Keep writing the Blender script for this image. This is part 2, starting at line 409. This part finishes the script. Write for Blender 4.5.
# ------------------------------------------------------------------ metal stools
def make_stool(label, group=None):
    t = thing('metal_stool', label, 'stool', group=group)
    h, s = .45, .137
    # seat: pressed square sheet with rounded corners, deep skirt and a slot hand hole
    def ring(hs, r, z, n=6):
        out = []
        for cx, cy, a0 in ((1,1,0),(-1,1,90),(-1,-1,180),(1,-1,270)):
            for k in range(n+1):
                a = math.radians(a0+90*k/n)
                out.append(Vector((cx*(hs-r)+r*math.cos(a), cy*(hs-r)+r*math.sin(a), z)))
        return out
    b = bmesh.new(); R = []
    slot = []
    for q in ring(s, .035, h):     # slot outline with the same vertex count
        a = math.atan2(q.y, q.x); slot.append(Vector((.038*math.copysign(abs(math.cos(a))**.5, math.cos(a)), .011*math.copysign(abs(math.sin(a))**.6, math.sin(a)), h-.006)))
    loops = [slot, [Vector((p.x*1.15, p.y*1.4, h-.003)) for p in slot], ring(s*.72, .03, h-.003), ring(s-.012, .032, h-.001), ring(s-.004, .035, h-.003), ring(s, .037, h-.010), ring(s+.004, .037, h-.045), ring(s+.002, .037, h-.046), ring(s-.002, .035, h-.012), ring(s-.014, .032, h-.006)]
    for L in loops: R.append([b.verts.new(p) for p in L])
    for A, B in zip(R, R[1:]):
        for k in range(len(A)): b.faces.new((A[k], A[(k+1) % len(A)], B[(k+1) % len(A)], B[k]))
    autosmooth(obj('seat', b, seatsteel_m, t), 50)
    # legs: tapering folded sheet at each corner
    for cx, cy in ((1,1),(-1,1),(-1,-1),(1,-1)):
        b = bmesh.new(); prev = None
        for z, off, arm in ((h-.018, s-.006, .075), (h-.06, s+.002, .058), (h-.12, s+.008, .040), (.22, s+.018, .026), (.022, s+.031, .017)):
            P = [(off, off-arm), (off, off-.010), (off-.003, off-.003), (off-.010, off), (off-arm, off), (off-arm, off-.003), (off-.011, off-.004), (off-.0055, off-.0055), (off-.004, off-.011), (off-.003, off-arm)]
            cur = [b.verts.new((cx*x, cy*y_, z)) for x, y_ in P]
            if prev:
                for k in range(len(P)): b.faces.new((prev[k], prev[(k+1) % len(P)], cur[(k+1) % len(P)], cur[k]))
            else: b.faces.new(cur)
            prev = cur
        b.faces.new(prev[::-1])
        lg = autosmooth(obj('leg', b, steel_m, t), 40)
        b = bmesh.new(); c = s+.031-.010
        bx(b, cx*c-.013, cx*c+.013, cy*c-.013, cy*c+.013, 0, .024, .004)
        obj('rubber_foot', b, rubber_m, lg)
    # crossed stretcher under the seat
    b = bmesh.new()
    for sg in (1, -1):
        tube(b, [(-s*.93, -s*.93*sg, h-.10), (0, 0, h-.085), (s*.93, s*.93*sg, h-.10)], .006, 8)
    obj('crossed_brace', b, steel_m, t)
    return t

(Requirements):
Print all of the data exactly as it was given.

(Solved exercise):
Keep writing the Blender script for this image. This is part 2, starting at line 409. This part finishes the script. Write for Blender 4.5.
# ------------------------------------------------------------------ metal stools
def make_stool(label, group=None):
    t = thing('metal_stool', label, 'stool', group=group)
    h, s = .45, .137
    # seat: pressed square sheet with rounded corners, deep skirt and a slot hand hole
    def ring(hs, r, z, n=6):
        out = []
        for cx, cy, a0 in ((1,1,0),(-1,1,90),(-1,-1,180),(1,-1,270)):
            for k in range(n+1):
                a = math.radians(a0+90*k/n)
                out.append(Vector((cx*(hs-r)+r*math.cos(a), cy*(hs-r)+r*math.sin(a), z)))
        return out
    b = bmesh.new(); R = []
    slot = []
    for q in ring(s, .035, h):     # slot outline with the same vertex count
        a = math.atan2(q.y, q.x); slot.append(Vector((.038*math.copysign(abs(math.cos(a))**.5, math.cos(a)), .011*math.copysign(abs(math.sin(a))**.6, math.sin(a)), h-.006)))
    loops = [slot, [Vector((p.x*1.15, p.y*1.4, h-.003)) for p in slot], ring(s*.72, .03, h-.003), ring(s-.012, .032, h-.001), ring(s-.004, .035, h-.003), ring(s, .037, h-.010), ring(s+.004, .037, h-.045), ring(s+.002, .037, h-.046), ring(s-.002, .035, h-.012), ring(s-.014, .032, h-.006)]
    for L in loops: R.append([b.verts.new(p) for p in L])
    for A, B in zip(R, R[1:]):
        for k in range(len(A)): b.faces.new((A[k], A[(k+1) % len(A)], B[(k+1) % len(A)], B[k]))
    autosmooth(obj('seat', b, seatsteel_m, t), 50)
    # legs: tapering folded sheet at each corner
    for cx, cy in ((1,1),(-1,1),(-1,-1),(1,-1)):
        b = bmesh.new(); prev = None
        for z, off, arm in ((h-.018, s-.006, .075), (h-.06, s+.002, .058), (h-.12, s+.008, .040), (.22, s+.018, .026), (.022, s+.031, .017)):
            P = [(off, off-arm), (off, off-.010), (off-.003, off-.003), (off-.010, off), (off-arm, off), (off-arm, off-.003), (off-.011, off-.004), (off-.0055, off-.0055), (off-.004, off-.011), (off-.003, off-arm)]
            cur = [b.verts.new((cx*x, cy*y_, z)) for x, y_ in P]
            if prev:
                for k in range(len(P)): b.faces.new((prev[k], prev[(k+1) % len(P)], cur[(k+1) % len(P)], cur[k]))
            else: b.faces.new(cur)
            prev = cur
        b.faces.new(prev[::-1])
        lg = autosmooth(obj('leg', b, steel_m, t), 40)
        b = bmesh.new(); c = s+.031-.010
        bx(b, cx*c-.013, cx*c+.013, cy*c-.013, cy*c+.013, 0, .024, .004)
        obj('rubber_foot', b, rubber_m, lg)
    # crossed stretcher under the seat
    b = bmesh.new()
    for sg in (1, -1):
        tube(b, [(-s*.93, -s*.93*sg, h-.10), (0, 0, h-.085), (s*.93, s*.93*sg, h-.10)], .006, 8)
    obj('crossed_brace', b, steel_m, t)
    return t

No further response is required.